The original plot of Hamlet sprouts subplots. Lia, who is separated from Ben and the main action, is up to something with a trio of women who can do very strange, seemingly magical things with flowers. Robin Goodfellow pops up to sow discord wherever he goes. (What Faye does with Robin is utterly, incredibly genius.) There’s also the subplot that, for me, transformed the book from a much-better-than-average retelling of Hamlet into an emotionally shattering read. Horatio is not just Ben’s best friend. Horatio has been in love with Ben almost from the first time they met. Horatio and Ben shared a night, sometime before Ben’s father’s death, but Ben messed it up by trying to make their relationship go back to the way it was. Horatio bolted. Now that he’s back, every conversation they have crackles with the things they can’t bring themselves to say to each other. It’s clear to everyone—even Ben and Horatio—that they need each other and are desperately in love. Their dialogue includes lines that almost made me sob.

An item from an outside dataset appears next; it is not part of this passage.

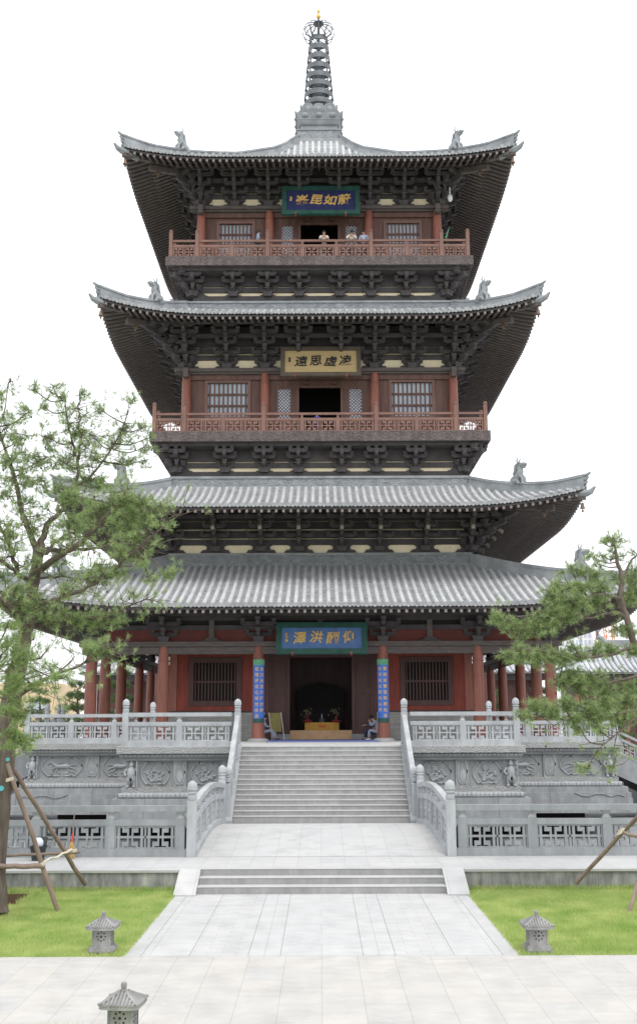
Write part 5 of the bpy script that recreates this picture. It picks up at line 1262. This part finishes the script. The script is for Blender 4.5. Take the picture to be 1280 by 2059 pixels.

There are not enough adjectives for me to explain how much I loved The King of Infinite Space. I picked it up because I trust Faye’s writing abilities, even though, as I said, Hamlet is not my favorite. I am so glad I did. This book is going on my list of absolute favorites. Readers will need to have seen or read Hamlet (or at least skimmed the Wikipedia summary) to fully appreciate what Faye has created here. That said, I hope that many readers come across this book and that it moves them the way it moved me. I plan to do my bit by recommending it as widely as I can.

Lord, this is an amazing book.

I received a free copy of this book from the publisher via NetGalley, for review consideration.